Artiste aimé du public et de la critique, Edmond Baudoin aime surprendre son lectorat. De son invitation au pays de l’Empire céleste, il en a tiré un très bel album, Carnet chinois chez Mosquito.
Télescopage(s)
Edmond Baudoin est invité en Chine en mai 2017. Il doit y rencontrer des étudiants en art, ainsi que des artistes. Il doit aussi faire la promotion de sa version de Peau d’âne (Gallimard) traduit en chinois.
Dès le lendemain de sa descente de l’avion, il débute une session de trois jours de travail avec une cinquantaine d’entre eux. Préférant la spontanéité et l’échange l’auteur des Rêveurs lunaires (avec Cédric Villani) n’a pas de plans très précis pour ses cours, juste de grandes lignes. La Chine est un pays qu’il connait pour y être déjà venu quelques fois.
Aidé par sa traductrice Shaojun, il commence à donner des conseils. Il sait y faire, lui qui fut professeur d’art à l’université Québec en Outaouais de 1999 à 2003.
Ce voyage prend alors une forme différente après la triste nouvelle du décès de Jeanine, la mère de ses deux fils Olivier et Hugues.
Edmond Baudoin, créateur d’émotions
Edmond Baudoin est un auteur de bande dessiné à part, dans son style graphique proche de la peinture, dans ses histoires qu’il raconte et dans sa vie.
Né en 1942, ce Niçois commence sa carrière dans les années 70 dans Le patriote côte d’Azur, magazine communiste inséré dans L’humanité Dimanche. Ayant suivi des cours du soir de dessin à l’Ecole nationale des arts décoratifs de Nice plus jeune, il publie sa première histoire, Civilisation en 1981 chez Glénat. Il participe aussi à l’aventure éditoriale des magazines Circus, (A suivre), Pilote et L’écho des savanes.
La critique et le public apprécient tout de suite ses albums. On notera notamment Couma aco, L’argent roi, Le voyage et Les quatre fleuves, tous récompensés à Angoulême par de prix prestigieux.
Carnet chinois, carnet d’émotions
Comme il le souligne en fin de Carnet chinois, Edmond Baudoin admire Shitao, un écrivain chinois qu’il considère comme un véritable professeur.
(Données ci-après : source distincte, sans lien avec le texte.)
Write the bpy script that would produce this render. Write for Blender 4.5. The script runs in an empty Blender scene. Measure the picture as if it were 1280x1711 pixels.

Il illustre ainsi quelques unes de ses citations. Les sensations sont vives en regardant ces planches.
Ce carnet de voyage, ce tableau de bord est avant tout un carnet d’émotions. Il y croque de petits moments importants pour lui, ses réflexions sur le temps qui passe, la vie et la mort (à travers celle de Jeanine), la pauvreté, ainsi que les échanges avec les étudiants dont il dit que certains sont plus doués que lui. Une humilité qui le grandit.
De la force du trait
Edmond Baudoin avait laissé son Carnet chinois entre parenthèse le temps de réaliser le bouleversant Humains, la Roya est un fleuve avec son comparse Troubs. Finalement, cette publication à L’Association et celle chez Mosquito ont beaucoup de points communs, notamment cette volonté de rencontrer des gens.
Il l’a ensuite repris pour l’enrichir et l’achever. Comme il l’explique, en reprenant Carnet chinois en janvier 2018, il a voulu rendre hommage à Jeanine, « cette maman qui a voulu vivre sa liberté et qui à contribué à [lui] enseigner ».
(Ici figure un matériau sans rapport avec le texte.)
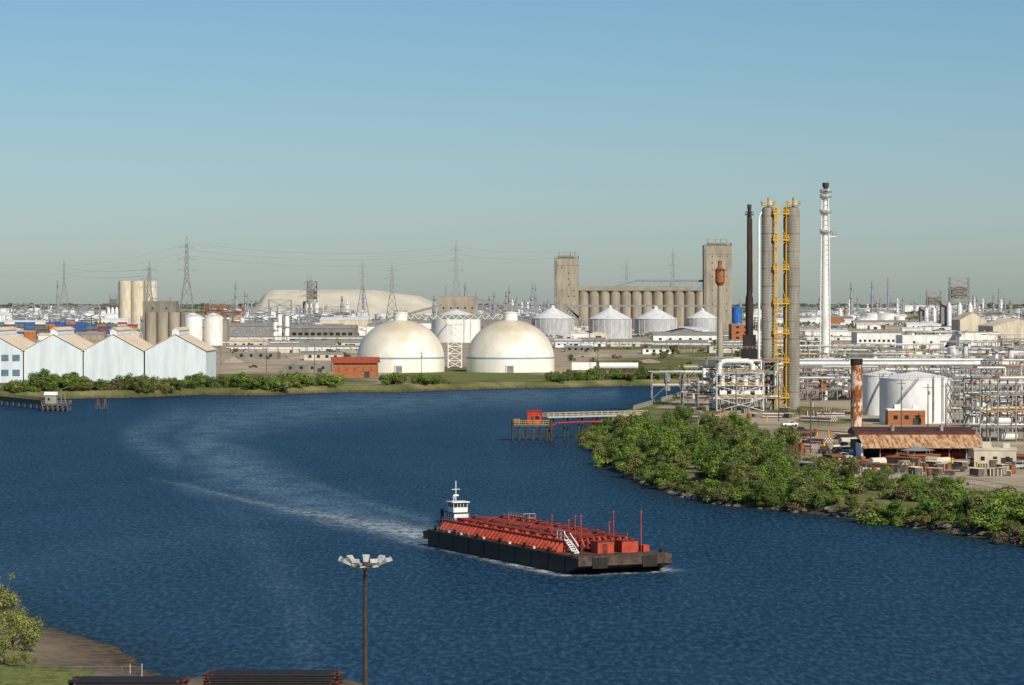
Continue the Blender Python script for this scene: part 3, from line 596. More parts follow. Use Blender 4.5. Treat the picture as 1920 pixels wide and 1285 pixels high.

L’auteur des Enfants de Sitting Bull nous envoûte avec ce trait souple, aérien en noir et blanc. Ses pinceaux glissent sur ses pages et s’animent avec grâce devant nous. En quelques traits ou esquisses, il nous fait ressentir toute la force des personnes dessinées ou des objets qu’il trouve devant lui.
Pour terminer Carnet chinois, l’auteur présente quelques unes des œuvres des étudiants rencontrés. Ils le mettent tous en scène : un bel hommage à ce maître du 9e art.